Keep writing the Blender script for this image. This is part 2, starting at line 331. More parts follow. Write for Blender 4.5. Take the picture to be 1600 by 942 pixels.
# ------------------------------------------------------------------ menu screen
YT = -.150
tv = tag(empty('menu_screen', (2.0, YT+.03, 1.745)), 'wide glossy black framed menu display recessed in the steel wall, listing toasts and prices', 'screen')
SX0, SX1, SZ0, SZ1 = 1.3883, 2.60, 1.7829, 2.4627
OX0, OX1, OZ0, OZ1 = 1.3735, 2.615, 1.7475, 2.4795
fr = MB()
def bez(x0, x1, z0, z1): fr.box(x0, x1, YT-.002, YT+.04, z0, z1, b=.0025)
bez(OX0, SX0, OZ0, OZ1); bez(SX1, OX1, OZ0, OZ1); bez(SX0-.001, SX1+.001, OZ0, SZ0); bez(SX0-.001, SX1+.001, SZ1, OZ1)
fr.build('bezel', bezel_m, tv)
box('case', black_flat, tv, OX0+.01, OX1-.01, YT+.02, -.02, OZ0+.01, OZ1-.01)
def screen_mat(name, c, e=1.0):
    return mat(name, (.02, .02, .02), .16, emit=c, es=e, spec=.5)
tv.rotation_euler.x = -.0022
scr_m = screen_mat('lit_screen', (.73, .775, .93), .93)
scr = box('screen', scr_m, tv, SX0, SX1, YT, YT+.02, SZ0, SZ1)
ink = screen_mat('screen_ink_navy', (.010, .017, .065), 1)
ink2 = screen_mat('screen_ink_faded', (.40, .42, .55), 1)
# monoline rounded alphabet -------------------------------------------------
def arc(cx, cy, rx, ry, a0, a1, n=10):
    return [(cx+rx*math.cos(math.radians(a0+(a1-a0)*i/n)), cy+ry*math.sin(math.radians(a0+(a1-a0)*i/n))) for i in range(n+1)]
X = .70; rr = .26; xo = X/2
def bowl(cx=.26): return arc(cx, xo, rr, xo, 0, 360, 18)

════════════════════

DO THIS – Copy out the whole listing, exactly as written.

EXERCISE SOLUTION –
Keep writing the Blender script for this image. This is part 2, starting at line 331. More parts follow. Write for Blender 4.5. Take the picture to be 1600 by 942 pixels.
# ------------------------------------------------------------------ menu screen
YT = -.150
tv = tag(empty('menu_screen', (2.0, YT+.03, 1.745)), 'wide glossy black framed menu display recessed in the steel wall, listing toasts and prices', 'screen')
SX0, SX1, SZ0, SZ1 = 1.3883, 2.60, 1.7829, 2.4627
OX0, OX1, OZ0, OZ1 = 1.3735, 2.615, 1.7475, 2.4795
fr = MB()
def bez(x0, x1, z0, z1): fr.box(x0, x1, YT-.002, YT+.04, z0, z1, b=.0025)
bez(OX0, SX0, OZ0, OZ1); bez(SX1, OX1, OZ0, OZ1); bez(SX0-.001, SX1+.001, OZ0, SZ0); bez(SX0-.001, SX1+.001, SZ1, OZ1)
fr.build('bezel', bezel_m, tv)
box('case', black_flat, tv, OX0+.01, OX1-.01, YT+.02, -.02, OZ0+.01, OZ1-.01)
def screen_mat(name, c, e=1.0):
    return mat(name, (.02, .02, .02), .16, emit=c, es=e, spec=.5)
tv.rotation_euler.x = -.0022
scr_m = screen_mat('lit_screen', (.73, .775, .93), .93)
scr = box('screen', scr_m, tv, SX0, SX1, YT, YT+.02, SZ0, SZ1)
ink = screen_mat('screen_ink_navy', (.010, .017, .065), 1)
ink2 = screen_mat('screen_ink_faded', (.40, .42, .55), 1)
# monoline rounded alphabet -------------------------------------------------
def arc(cx, cy, rx, ry, a0, a1, n=10):
    return [(cx+rx*math.cos(math.radians(a0+(a1-a0)*i/n)), cy+ry*math.sin(math.radians(a0+(a1-a0)*i/n))) for i in range(n+1)]
X = .70; rr = .26; xo = X/2
def bowl(cx=.26): return arc(cx, xo, rr, xo, 0, 360, 18)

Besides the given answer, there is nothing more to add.